● EXERCISE
Every line of the material below must be repeated exactly.

[start DATA BLOCK]

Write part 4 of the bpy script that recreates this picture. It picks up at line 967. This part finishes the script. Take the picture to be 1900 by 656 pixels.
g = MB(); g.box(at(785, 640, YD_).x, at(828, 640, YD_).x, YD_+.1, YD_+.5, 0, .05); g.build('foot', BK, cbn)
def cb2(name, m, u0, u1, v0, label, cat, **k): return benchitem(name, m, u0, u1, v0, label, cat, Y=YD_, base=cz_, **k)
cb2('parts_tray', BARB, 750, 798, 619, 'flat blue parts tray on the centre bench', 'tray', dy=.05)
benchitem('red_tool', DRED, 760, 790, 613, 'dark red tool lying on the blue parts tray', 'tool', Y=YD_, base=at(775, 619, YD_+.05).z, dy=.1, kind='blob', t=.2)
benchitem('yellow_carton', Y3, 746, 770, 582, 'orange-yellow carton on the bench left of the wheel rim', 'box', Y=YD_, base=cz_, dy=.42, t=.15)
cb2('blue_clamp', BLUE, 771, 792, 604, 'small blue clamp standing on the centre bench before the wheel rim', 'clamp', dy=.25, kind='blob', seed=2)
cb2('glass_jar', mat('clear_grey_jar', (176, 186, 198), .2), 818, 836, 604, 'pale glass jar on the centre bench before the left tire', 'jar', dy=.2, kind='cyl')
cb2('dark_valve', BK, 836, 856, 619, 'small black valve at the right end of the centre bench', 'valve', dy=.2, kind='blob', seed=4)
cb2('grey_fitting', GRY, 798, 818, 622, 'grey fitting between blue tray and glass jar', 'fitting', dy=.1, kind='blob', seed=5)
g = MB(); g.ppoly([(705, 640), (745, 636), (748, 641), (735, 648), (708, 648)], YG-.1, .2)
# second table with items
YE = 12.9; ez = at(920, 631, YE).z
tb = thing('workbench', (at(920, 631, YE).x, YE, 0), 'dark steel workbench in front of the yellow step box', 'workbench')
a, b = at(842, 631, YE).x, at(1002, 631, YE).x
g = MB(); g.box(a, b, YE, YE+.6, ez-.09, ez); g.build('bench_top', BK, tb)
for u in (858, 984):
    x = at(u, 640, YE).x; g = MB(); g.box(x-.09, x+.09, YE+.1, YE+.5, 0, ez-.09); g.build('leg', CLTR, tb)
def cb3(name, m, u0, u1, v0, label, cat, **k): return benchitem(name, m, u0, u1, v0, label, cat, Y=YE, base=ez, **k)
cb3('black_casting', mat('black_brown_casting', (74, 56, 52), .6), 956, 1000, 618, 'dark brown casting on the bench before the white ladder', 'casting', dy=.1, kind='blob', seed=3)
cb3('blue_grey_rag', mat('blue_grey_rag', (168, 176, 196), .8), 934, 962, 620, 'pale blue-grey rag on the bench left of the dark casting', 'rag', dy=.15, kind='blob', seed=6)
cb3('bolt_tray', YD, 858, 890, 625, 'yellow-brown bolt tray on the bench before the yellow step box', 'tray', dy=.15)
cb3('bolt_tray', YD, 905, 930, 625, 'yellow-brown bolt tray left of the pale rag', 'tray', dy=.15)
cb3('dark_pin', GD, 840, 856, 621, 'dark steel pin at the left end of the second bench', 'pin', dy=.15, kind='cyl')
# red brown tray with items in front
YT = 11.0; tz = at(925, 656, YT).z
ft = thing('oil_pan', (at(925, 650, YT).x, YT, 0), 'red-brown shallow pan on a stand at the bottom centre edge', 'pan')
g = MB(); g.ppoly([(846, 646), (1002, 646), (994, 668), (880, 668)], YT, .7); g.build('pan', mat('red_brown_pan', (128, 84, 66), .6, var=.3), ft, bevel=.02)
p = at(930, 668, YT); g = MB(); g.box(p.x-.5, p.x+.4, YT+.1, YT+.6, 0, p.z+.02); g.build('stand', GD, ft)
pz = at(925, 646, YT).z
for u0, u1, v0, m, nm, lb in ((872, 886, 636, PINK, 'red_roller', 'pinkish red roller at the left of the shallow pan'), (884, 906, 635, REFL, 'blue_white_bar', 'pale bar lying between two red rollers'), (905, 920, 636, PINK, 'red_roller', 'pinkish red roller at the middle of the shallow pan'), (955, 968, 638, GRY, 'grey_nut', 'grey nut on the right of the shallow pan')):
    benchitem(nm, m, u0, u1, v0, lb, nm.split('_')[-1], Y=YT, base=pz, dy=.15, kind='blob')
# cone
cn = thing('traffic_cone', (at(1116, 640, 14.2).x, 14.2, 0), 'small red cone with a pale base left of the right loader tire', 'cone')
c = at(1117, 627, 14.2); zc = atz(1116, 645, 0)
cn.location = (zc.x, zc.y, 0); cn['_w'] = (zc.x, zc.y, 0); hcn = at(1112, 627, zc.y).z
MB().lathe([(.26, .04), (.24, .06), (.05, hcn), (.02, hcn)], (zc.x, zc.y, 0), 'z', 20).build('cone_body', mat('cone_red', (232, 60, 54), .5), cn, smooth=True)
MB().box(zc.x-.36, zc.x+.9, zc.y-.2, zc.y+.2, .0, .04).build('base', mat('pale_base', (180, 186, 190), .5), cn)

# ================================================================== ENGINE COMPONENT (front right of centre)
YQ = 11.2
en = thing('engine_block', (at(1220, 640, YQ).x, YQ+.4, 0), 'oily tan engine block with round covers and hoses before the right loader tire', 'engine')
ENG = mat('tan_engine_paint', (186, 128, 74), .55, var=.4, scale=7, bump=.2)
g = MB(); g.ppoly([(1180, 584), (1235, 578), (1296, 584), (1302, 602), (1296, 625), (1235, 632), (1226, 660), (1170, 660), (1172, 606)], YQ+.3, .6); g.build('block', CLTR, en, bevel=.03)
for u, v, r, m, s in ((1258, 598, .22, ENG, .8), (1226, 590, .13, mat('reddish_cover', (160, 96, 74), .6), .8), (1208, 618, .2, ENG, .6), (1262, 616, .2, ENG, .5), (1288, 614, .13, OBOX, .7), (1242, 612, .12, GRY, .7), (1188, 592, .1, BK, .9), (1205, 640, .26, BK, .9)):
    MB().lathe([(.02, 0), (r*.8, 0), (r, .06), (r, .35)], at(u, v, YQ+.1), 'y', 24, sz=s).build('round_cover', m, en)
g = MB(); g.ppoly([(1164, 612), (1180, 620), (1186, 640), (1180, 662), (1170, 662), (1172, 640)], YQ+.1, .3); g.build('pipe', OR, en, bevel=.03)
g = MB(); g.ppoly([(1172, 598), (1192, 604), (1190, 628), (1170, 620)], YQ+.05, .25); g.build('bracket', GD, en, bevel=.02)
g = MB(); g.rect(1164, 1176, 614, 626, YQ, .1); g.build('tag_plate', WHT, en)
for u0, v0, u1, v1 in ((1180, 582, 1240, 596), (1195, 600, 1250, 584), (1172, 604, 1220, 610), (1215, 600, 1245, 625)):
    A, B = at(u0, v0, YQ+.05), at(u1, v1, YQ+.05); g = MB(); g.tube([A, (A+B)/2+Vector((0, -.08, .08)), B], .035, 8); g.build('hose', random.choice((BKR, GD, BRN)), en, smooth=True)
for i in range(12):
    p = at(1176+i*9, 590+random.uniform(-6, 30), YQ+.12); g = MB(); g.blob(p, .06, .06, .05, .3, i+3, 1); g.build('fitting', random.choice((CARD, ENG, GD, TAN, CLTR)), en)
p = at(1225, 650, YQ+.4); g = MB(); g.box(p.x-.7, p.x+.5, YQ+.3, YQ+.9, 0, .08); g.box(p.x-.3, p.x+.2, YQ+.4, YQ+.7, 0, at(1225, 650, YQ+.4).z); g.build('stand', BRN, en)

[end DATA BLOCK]

● IN RESPONSE
Write part 4 of the bpy script that recreates this picture. It picks up at line 967. This part finishes the script. Take the picture to be 1900 by 656 pixels.
g = MB(); g.box(at(785, 640, YD_).x, at(828, 640, YD_).x, YD_+.1, YD_+.5, 0, .05); g.build('foot', BK, cbn)
def cb2(name, m, u0, u1, v0, label, cat, **k): return benchitem(name, m, u0, u1, v0, label, cat, Y=YD_, base=cz_, **k)
cb2('parts_tray', BARB, 750, 798, 619, 'flat blue parts tray on the centre bench', 'tray', dy=.05)
benchitem('red_tool', DRED, 760, 790, 613, 'dark red tool lying on the blue parts tray', 'tool', Y=YD_, base=at(775, 619, YD_+.05).z, dy=.1, kind='blob', t=.2)
benchitem('yellow_carton', Y3, 746, 770, 582, 'orange-yellow carton on the bench left of the wheel rim', 'box', Y=YD_, base=cz_, dy=.42, t=.15)
cb2('blue_clamp', BLUE, 771, 792, 604, 'small blue clamp standing on the centre bench before the wheel rim', 'clamp', dy=.25, kind='blob', seed=2)
cb2('glass_jar', mat('clear_grey_jar', (176, 186, 198), .2), 818, 836, 604, 'pale glass jar on the centre bench before the left tire', 'jar', dy=.2, kind='cyl')
cb2('dark_valve', BK, 836, 856, 619, 'small black valve at the right end of the centre bench', 'valve', dy=.2, kind='blob', seed=4)
cb2('grey_fitting', GRY, 798, 818, 622, 'grey fitting between blue tray and glass jar', 'fitting', dy=.1, kind='blob', seed=5)
g = MB(); g.ppoly([(705, 640), (745, 636), (748, 641), (735, 648), (708, 648)], YG-.1, .2)
# second table with items
YE = 12.9; ez = at(920, 631, YE).z
tb = thing('workbench', (at(920, 631, YE).x, YE, 0), 'dark steel workbench in front of the yellow step box', 'workbench')
a, b = at(842, 631, YE).x, at(1002, 631, YE).x
g = MB(); g.box(a, b, YE, YE+.6, ez-.09, ez); g.build('bench_top', BK, tb)
for u in (858, 984):
    x = at(u, 640, YE).x; g = MB(); g.box(x-.09, x+.09, YE+.1, YE+.5, 0, ez-.09); g.build('leg', CLTR, tb)
def cb3(name, m, u0, u1, v0, label, cat, **k): return benchitem(name, m, u0, u1, v0, label, cat, Y=YE, base=ez, **k)
cb3('black_casting', mat('black_brown_casting', (74, 56, 52), .6), 956, 1000, 618, 'dark brown casting on the bench before the white ladder', 'casting', dy=.1, kind='blob', seed=3)
cb3('blue_grey_rag', mat('blue_grey_rag', (168, 176, 196), .8), 934, 962, 620, 'pale blue-grey rag on the bench left of the dark casting', 'rag', dy=.15, kind='blob', seed=6)
cb3('bolt_tray', YD, 858, 890, 625, 'yellow-brown bolt tray on the bench before the yellow step box', 'tray', dy=.15)
cb3('bolt_tray', YD, 905, 930, 625, 'yellow-brown bolt tray left of the pale rag', 'tray', dy=.15)
cb3('dark_pin', GD, 840, 856, 621, 'dark steel pin at the left end of the second bench', 'pin', dy=.15, kind='cyl')
# red brown tray with items in front
YT = 11.0; tz = at(925, 656, YT).z
ft = thing('oil_pan', (at(925, 650, YT).x, YT, 0), 'red-brown shallow pan on a stand at the bottom centre edge', 'pan')
g = MB(); g.ppoly([(846, 646), (1002, 646), (994, 668), (880, 668)], YT, .7); g.build('pan', mat('red_brown_pan', (128, 84, 66), .6, var=.3), ft, bevel=.02)
p = at(930, 668, YT); g = MB(); g.box(p.x-.5, p.x+.4, YT+.1, YT+.6, 0, p.z+.02); g.build('stand', GD, ft)
pz = at(925, 646, YT).z
for u0, u1, v0, m, nm, lb in ((872, 886, 636, PINK, 'red_roller', 'pinkish red roller at the left of the shallow pan'), (884, 906, 635, REFL, 'blue_white_bar', 'pale bar lying between two red rollers'), (905, 920, 636, PINK, 'red_roller', 'pinkish red roller at the middle of the shallow pan'), (955, 968, 638, GRY, 'grey_nut', 'grey nut on the right of the shallow pan')):
    benchitem(nm, m, u0, u1, v0, lb, nm.split('_')[-1], Y=YT, base=pz, dy=.15, kind='blob')
# cone
cn = thing('traffic_cone', (at(1116, 640, 14.2).x, 14.2, 0), 'small red cone with a pale base left of the right loader tire', 'cone')
c = at(1117, 627, 14.2); zc = atz(1116, 645, 0)
cn.location = (zc.x, zc.y, 0); cn['_w'] = (zc.x, zc.y, 0); hcn = at(1112, 627, zc.y).z
MB().lathe([(.26, .04), (.24, .06), (.05, hcn), (.02, hcn)], (zc.x, zc.y, 0), 'z', 20).build('cone_body', mat('cone_red', (232, 60, 54), .5), cn, smooth=True)
MB().box(zc.x-.36, zc.x+.9, zc.y-.2, zc.y+.2, .0, .04).build('base', mat('pale_base', (180, 186, 190), .5), cn)

# ================================================================== ENGINE COMPONENT (front right of centre)
YQ = 11.2
en = thing('engine_block', (at(1220, 640, YQ).x, YQ+.4, 0), 'oily tan engine block with round covers and hoses before the right loader tire', 'engine')
ENG = mat('tan_engine_paint', (186, 128, 74), .55, var=.4, scale=7, bump=.2)
g = MB(); g.ppoly([(1180, 584), (1235, 578), (1296, 584), (1302, 602), (1296, 625), (1235, 632), (1226, 660), (1170, 660), (1172, 606)], YQ+.3, .6); g.build('block', CLTR, en, bevel=.03)
for u, v, r, m, s in ((1258, 598, .22, ENG, .8), (1226, 590, .13, mat('reddish_cover', (160, 96, 74), .6), .8), (1208, 618, .2, ENG, .6), (1262, 616, .2, ENG, .5), (1288, 614, .13, OBOX, .7), (1242, 612, .12, GRY, .7), (1188, 592, .1, BK, .9), (1205, 640, .26, BK, .9)):
    MB().lathe([(.02, 0), (r*.8, 0), (r, .06), (r, .35)], at(u, v, YQ+.1), 'y', 24, sz=s).build('round_cover', m, en)
g = MB(); g.ppoly([(1164, 612), (1180, 620), (1186, 640), (1180, 662), (1170, 662), (1172, 640)], YQ+.1, .3); g.build('pipe', OR, en, bevel=.03)
g = MB(); g.ppoly([(1172, 598), (1192, 604), (1190, 628), (1170, 620)], YQ+.05, .25); g.build('bracket', GD, en, bevel=.02)
g = MB(); g.rect(1164, 1176, 614, 626, YQ, .1); g.build('tag_plate', WHT, en)
for u0, v0, u1, v1 in ((1180, 582, 1240, 596), (1195, 600, 1250, 584), (1172, 604, 1220, 610), (1215, 600, 1245, 625)):
    A, B = at(u0, v0, YQ+.05), at(u1, v1, YQ+.05); g = MB(); g.tube([A, (A+B)/2+Vector((0, -.08, .08)), B], .035, 8); g.build('hose', random.choice((BKR, GD, BRN)), en, smooth=True)
for i in range(12):
    p = at(1176+i*9, 590+random.uniform(-6, 30), YQ+.12); g = MB(); g.blob(p, .06, .06, .05, .3, i+3, 1); g.build('fitting', random.choice((CARD, ENG, GD, TAN, CLTR)), en)
p = at(1225, 650, YQ+.4); g = MB(); g.box(p.x-.7, p.x+.5, YQ+.3, YQ+.9, 0, .08); g.box(p.x-.3, p.x+.2, YQ+.4, YQ+.7, 0, at(1225, 650, YQ+.4).z); g.build('stand', BRN, en)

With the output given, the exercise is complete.